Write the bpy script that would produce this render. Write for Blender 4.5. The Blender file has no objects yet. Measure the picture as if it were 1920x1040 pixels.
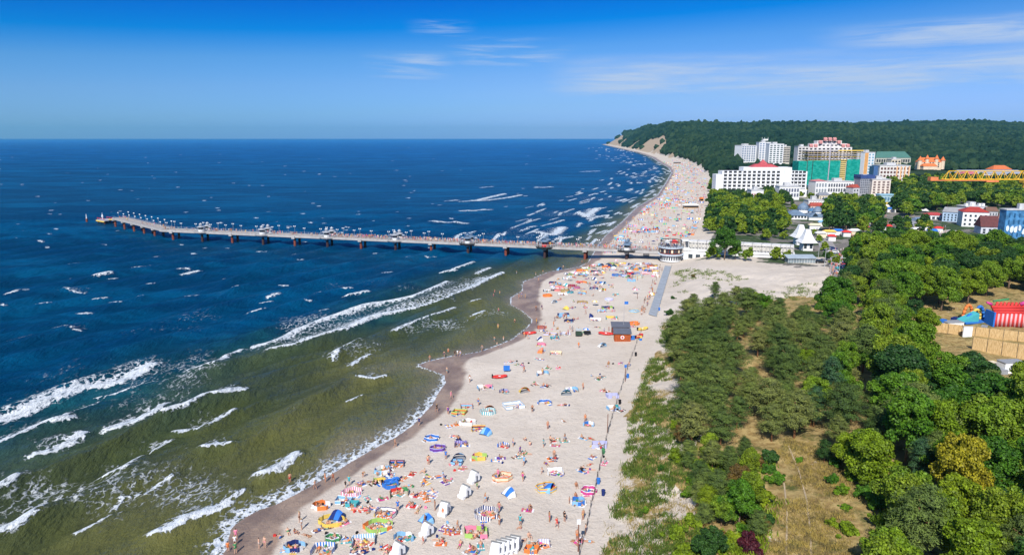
import bpy, bmesh, math, random
import numpy as np
from mathutils import Vector, Matrix
from math import radians as R, sin, cos, pi
random.seed(7); RNG = np.random.default_rng(7)
C = bpy.context.scene.collection
sc = bpy.context.scene

# ------------------------------------------------------------------ camera, sky, sun, exposure
H = 55.0; F = 1297.0; PT = math.atan(264.2 / F)     # the sea sheet ends 16 km out, which puts its edge on the horizon row
cd = bpy.data.cameras.new('camera'); cam = bpy.data.objects.new('camera', cd); C.objects.link(cam)
cam.location = (0, 0, H); cam.rotation_euler = (pi / 2 - PT, 0, 0)
cd.sensor_width = 36; cd.lens = F / 1920 * 36; cd.clip_start = 0.5; cd.clip_end = 120000
sc.camera = cam
SUN_EL, SUN_AZ = 43.0, 14.0          # elevation; the sun stands behind the camera, 14 degrees to its left
sun_dir = Vector((-sin(R(SUN_AZ)) * cos(R(SUN_EL)), -cos(R(SUN_AZ)) * cos(R(SUN_EL)), sin(R(SUN_EL))))
sl = bpy.data.lights.new('sun', 'SUN'); sl.energy = 4.6; sl.angle = R(0.5); sl.color = (1.0, 0.955, 0.89)
so = bpy.data.objects.new('sun', sl); C.objects.link(so)
so.rotation_euler = sun_dir.to_track_quat('Z', 'Y').to_euler()
sc.view_settings.view_transform = 'Standard'; sc.view_settings.look = 'None'
sc.view_settings.exposure = 0.32; sc.view_settings.gamma = 1.0
sc.cycles.max_bounces = 5; sc.cycles.diffuse_bounces = 2; sc.cycles.glossy_bounces = 2
sc.cycles.transmission_bounces = 2; sc.cycles.volume_bounces = 0; sc.cycles.transparent_max_bounces = 4
sc.cycles.caustics_reflective = False; sc.cycles.caustics_refractive = False

def make_world():
    w = bpy.data.worlds.new("World"); sc.world = w; w.use_nodes = True
    nt = w.node_tree; N = nt.nodes; L = nt.links; N.clear()
    out = N.new('ShaderNodeOutputWorld'); bg = N.new('ShaderNodeBackground'); bg.inputs[1].default_value = 0.10
    sky = N.new('ShaderNodeTexSky'); sky.sky_type = 'NISHITA'; sky.sun_disc = False
    sky.sun_elevation = R(SUN_EL); sky.sun_rotation = R(180 + SUN_AZ)
    sky.altitude = 50; sky.air_density = 1.0; sky.dust_density = 0.4; sky.ozone_density = 2.5
    tc = N.new('ShaderNodeTexCoord'); sep = N.new('ShaderNodeSeparateXYZ'); L.new(tc.outputs['Generated'], sep.inputs[0])
    # the clear-air blue over a paler haze layer: tint by elevation only
    ns = N.new('ShaderNodeTexNoise'); ns.inputs['Scale'].default_value = 1.6; ns.inputs['Detail'].default_value = 2
    L.new(tc.outputs['Generated'], ns.inputs[0])
    tl = N.new('ShaderNodeMath'); tl.operation = 'MULTIPLY_ADD'; L.new(sep.outputs[0], tl.inputs[0]); tl.inputs[1].default_value = -0.045
    L.new(sep.outputs[2], tl.inputs[2])
    wob = N.new('ShaderNodeMath'); wob.operation = 'MULTIPLY_ADD'; L.new(ns.outputs[0], wob.inputs[0]); wob.inputs[1].default_value = 0.02
    L.new(tl.outputs[0], wob.inputs[2])
    rp = N.new('ShaderNodeValToRGB'); cr = rp.color_ramp
    L.new(wob.outputs[0], rp.inputs[0])
    stops = SKY_STOPS
    while len(cr.elements) < len(stops): cr.elements.new(0.5)
    for e, (p, c) in zip(cr.elements, stops): e.position = p; e.color = (*c, 1)
    mul = N.new('ShaderNodeMix'); mul.data_type = 'RGBA'; mul.blend_type = 'MULTIPLY'; mul.inputs[0].default_value = 1
    L.new(sky.outputs[0], mul.inputs[6]); L.new(rp.outputs[0], mul.inputs[7])
    # thin cirrus
    def stretched(sx, sz, scale, detail, seed):
        m = N.new('ShaderNodeMapping'); m.inputs['Scale'].default_value = (sx, sx, sz); m.inputs['Location'].default_value = (seed, seed * .7, 0)
        m.inputs['Rotation'].default_value = (0, R(2.5), 0)
        L.new(tc.outputs['Generated'], m.inputs[0])
        n = N.new('ShaderNodeTexNoise'); n.inputs['Scale'].default_value = scale; n.inputs['Detail'].default_value = detail
        n.inputs['Roughness'].default_value = 0.6; n.inputs['Distortion'].default_value = 0.4
        L.new(m.outputs[0], n.inputs[0]); return n.outputs[0]
    def ramp(src, a, b):
        r = N.new('ShaderNodeMapRange'); r.interpolation_type = 'SMOOTHSTEP'
        r.inputs[1].default_value = a; r.inputs[2].default_value = b; L.new(src, r.inputs[0]); return r.outputs[0]
    def mth(op, a, b):
        m = N.new('ShaderNodeMath'); m.operation = op
        for i, v in enumerate((a, b)):
            if isinstance(v, (int, float)): m.inputs[i].default_value = v
            else: L.new(v, m.inputs[i])
        return m.outputs[0]
    X = sep.outputs[0]; Z = sep.outputs[2]
    def band(zc, zw, x0, x1, x2, x3):      # soft window of elevation and azimuth
        d = mth('ABSOLUTE', mth('SUBTRACT', Z, zc), 0)
        zz = mth('SUBTRACT', 1.0, ramp(d, zw * .2, zw))
        return mth('MULTIPLY', zz, mth('MULTIPLY', ramp(X, x0, x1), mth('SUBTRACT', 1.0, ramp(X, x2, x3))))
    n1 = stretched(1, 9, 3.5, 8, 3.1); n2 = stretched(1, 14, 7, 9, 8.4)
    big = mth('MULTIPLY', mth('MULTIPLY', mth('ADD', mth('MULTIPLY', ramp(n2, .36, .62), .5), .5), band(0.076, 0.040, 0.0, 0.16, 2, 3)), mth('ADD', mth('MULTIPLY', ramp(n1, 0.28, 0.62), .72), .24))
    upr = mth('MULTIPLY', band(0.118, 0.022, 0.36, 0.50, 2, 3), mth('ADD', mth('MULTIPLY', ramp(n2, 0.34, 0.62), .62), .16))
    sm = mth('MULTIPLY', band(0.094, 0.024, -0.22, -0.13, -0.13, -0.06), ramp(n2, 0.40, 0.72))
    sm2 = mth('MULTIPLY', band(0.113, 0.026, -0.10, -0.03, 0.02, 0.10), ramp(n2, 0.42, 0.75))
    sm3 = mth('MULTIPLY', band(0.143, 0.014, -0.15, -0.10, -0.09, -0.04), ramp(n2, 0.40, 0.75))
    tot = mth('MAXIMUM', mth('MAXIMUM', big, upr), mth('MULTIPLY', mth('MAXIMUM', mth('MAXIMUM', sm, sm2), sm3), .75))
    tot = mth('MAXIMUM', tot, mth('MULTIPLY', mth('MULTIPLY', ramp(X, -0.35, 0.45), mth('SUBTRACT', 1.0, ramp(Z, 0.02, 0.13))), mth('ADD', mth('MULTIPLY', n1, .5), .18)))
    mx = N.new('ShaderNodeMix'); mx.data_type = 'RGBA'; L.new(mth('MINIMUM', tot, 0.8), mx.inputs[0])
    L.new(mul.outputs[2], mx.inputs[6]); mx.inputs[7].default_value = CLOUD
    L.new(mx.outputs[2], bg.inputs[0]); L.new(bg.outputs[0], out.inputs[0])
SKY_STOPS = [(0.0, (.26, .545, 1.62)), (0.05, (.27, .52, 1.1)), (0.09, (.27, .50, .97)), (0.126, (.20, .475, .90)), (0.160, (.0, .36, .87)), (0.21, (.0, .215, .80)), (0.35, (.30, .52, .95)), (0.7, (.8, .9, 1.0))]
CLOUD = (4.3, 5.2, 6.7, 1)
make_world()

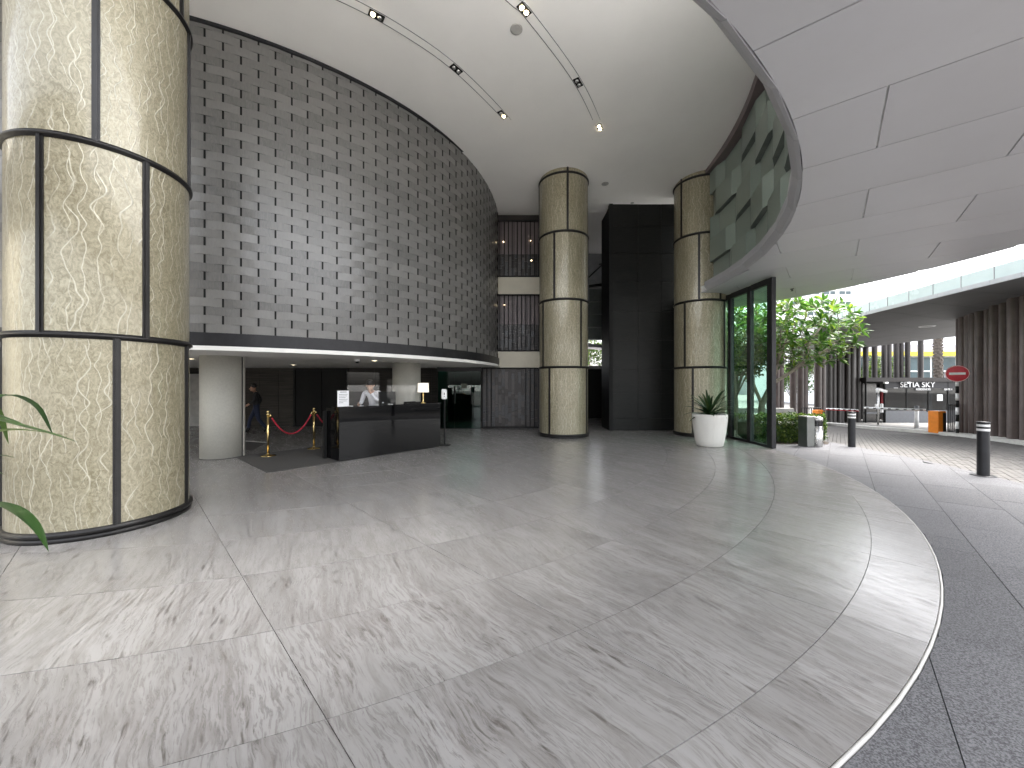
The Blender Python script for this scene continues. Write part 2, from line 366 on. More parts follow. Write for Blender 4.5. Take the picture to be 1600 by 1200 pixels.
--------------------------------------------------
• [OBJECTIVE]
Return only the lines running from the top of the data to the line that holds "sc = bpy.context.scene". Include both of those lines, but skip the pictures.

• [THE COMPLETED TASK]
Write the bpy script that would produce this render. Write for Blender 4.5. The Blender file has no objects yet. Measure the picture as if it were 1920x1040 pixels.
import bpy, bmesh, math, random
import numpy as np
from mathutils import Vector, Matrix
from math import radians as R, sin, cos, pi
random.seed(7); RNG = np.random.default_rng(7)
C = bpy.context.scene.collection
sc = bpy.context.scene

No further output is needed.